A second priority for advocacy was identified in relation to ACTA, which will be voted upon by the European Parliament in the coming months. ARTICLE 19 has issued a statement on ACTA that will also be circulated among participants.
A third discussion concerned the possibility of uncovering a wikileaks-type “scandal” in which the hypocrisy of copyrights holders, and their true motivations, could be exposed. Receiving internal emails from whistleblowers interested in exposing such a story would provide a good media storm in which to launch an advocacy campaign. Examples of IP industries illegally lobbying governments or interfering with the administration of justice would be helpful. The involvement of the British Phonographic Industry in lobbying for the Digital Economy Act was referenced in this discussion.

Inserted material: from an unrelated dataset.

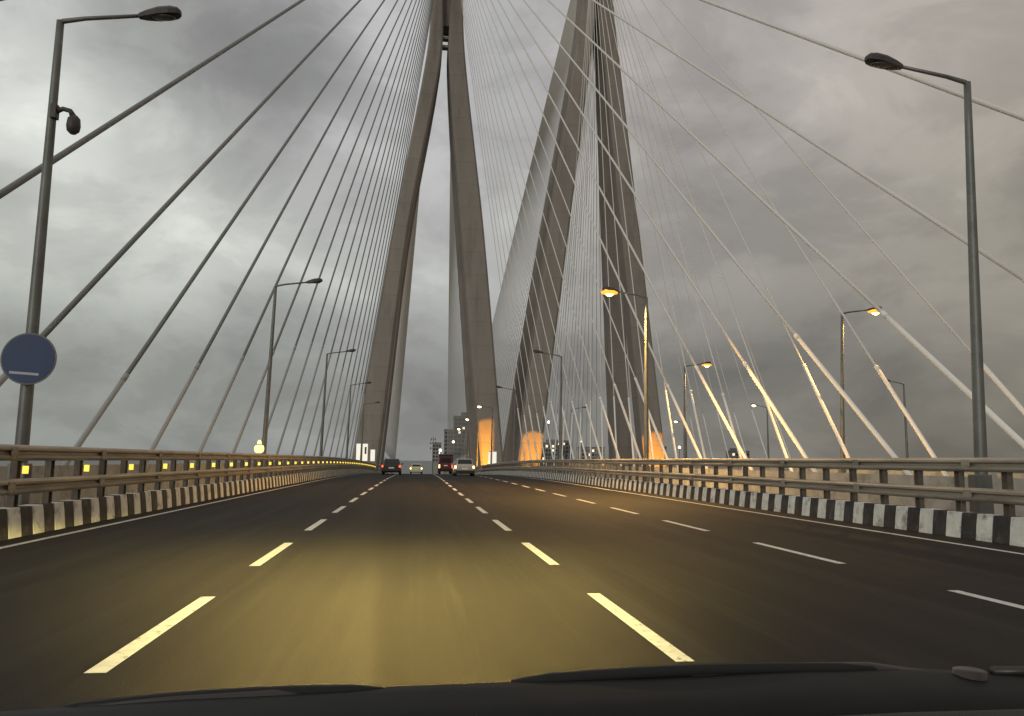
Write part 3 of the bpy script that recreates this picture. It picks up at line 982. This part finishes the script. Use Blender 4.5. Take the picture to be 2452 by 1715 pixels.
building(41, 640, 15, 14, 36, 'b2', 'tall dark distant building beside the near pylon right leg', 5, 9, (2, 7, 3))
building(33, 690, 10, 12, 27, 'b1', 'narrow distant building just left of the tall dark one', 4, 7)
building(24, 760, 8, 12, 17, 'b3', 'low distant building seen between the near pylon legs', 3, 5)
building(112, 650, 16, 14, 16, 'b1', 'grey distant building between the pylons, left of the group', 6, 5, (3, 6, 2.5), 0.15)
building(133, 690, 13, 14, 19, 'b2', 'dark distant building between the legs of the right pylon, tallest there', 5, 5)
building(152, 660, 20, 14, 13, 'b3', 'wide low distant building between the legs of the right pylon', 7, 4, (), 0.15)
building(97, 620, 9, 12, 10, 'b2', 'small distant building at the foot of the right pylon left leg', 4, 3, (), 0.2)
building(205, 640, 9, 10, 14, 'b2', 'small dark distant building right of the right pylon', 3, 4, (), 0.3)
building(265, 620, 15, 12, 11, 'b2', 'dark distant building far right above the crash barrier', 5, 3, (-2, 6, 2), 0.2)

# radio mast between the pylon legs
ms = empty('radio_mast', (16.5, 620, -24))
MB().tube([(0, 0, 0), (0, 0, 43)], [0.5, 0.2], 8).build('mast_pole', 'mastm', ms)
for z, a in ((41, 1.6), (38, 2.0), (34, 1.8)):
    MB().box(-a, a, -0.15, 0.15, z, z + 0.3).build('mast_arm', 'mastm', ms)
    for q in (-1, 1):
        MB().box(q * a - 0.35, q * a + 0.35, -0.3, 0.3, z - 0.9, z + 1.1).build('antenna', 'mastm', ms, bevel=0.05)
tag(ms, 'thin distant radio mast with antennas seen between the near pylon legs', 'mast')

# distant lit lamps on the shore
for k, (x, y, z, lab) in enumerate(((96.5, 560, 29, 'bright distant lamp on a pole left of the right pylon grey street lamp'),
                                    (120, 560, 16, 'bright white distant lamp above the low buildings'),
                                    (193, 560, 12.5, 'bright bluish distant lamp just right of the right pylon'),
                                    (29, 560, 14, 'tiny distant lamp left of the truck, upper one'),
                                    (20, 560, 8, 'tiny distant lamp left of the truck, lower one'))):
    r_ = empty('shore_lamp', (x, y, -24))
    MB().tube([(0, 0, 0), (0, 0, z + 23.6)], 0.2, 6).build('lamp_post', 'mastm', r_)
    rings = []
    for a in range(7):
        ph = -math.pi / 2 + math.pi * a / 6
        rr = max(0.05, 0.9 * math.cos(ph))
        rings.append([(rr * math.cos(2 * math.pi * q / 10), rr * math.sin(2 * math.pi * q / 10), z + 24 + 0.9 * math.sin(ph)) for q in range(10)])
    MB().loft(rings).build('lamp_globe', 'pointlamp', r_, smooth=True)
    tag(r_, lab, 'lamp', 'lamps on the far shore')
shore = MB()
pts = []
for i in range(60):
    x = -40 + 12 * i
    pts.append([(x, 560 + 10 * math.sin(i * 1.3), -24.5), (x, 600, -18 + 2 * math.sin(i * 0.7)), (x, 900, -16)])
shore.loft(pts, cap=False, closed=False)
tag(shore.build('shore', 'b2'), kind='structure')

The utility of engaging with the copyright industries was also discussed. These industries have a reputation for not negotiating– they want as much control over information as possible, as control is essential to their business model. There may be some utility in identifying who our enemies’ enemies are. It was mentioned that the occupy movements may be interested in pursuing a human rights narrative against corporate property interests. These groups are very much engaged in promoting FoE rights. The traditional media was also identified as a group that may be interested in supporting a movement for greater FoE protections against IP.
In terms of developing strategy, it was also recommended that we look at successful human rights campaigns from the past, particularly any in the field of cultural rights. Potential partners for coalition building need to be looked at, and many of these partners may be within emerging economies such as BRIC or South Africa.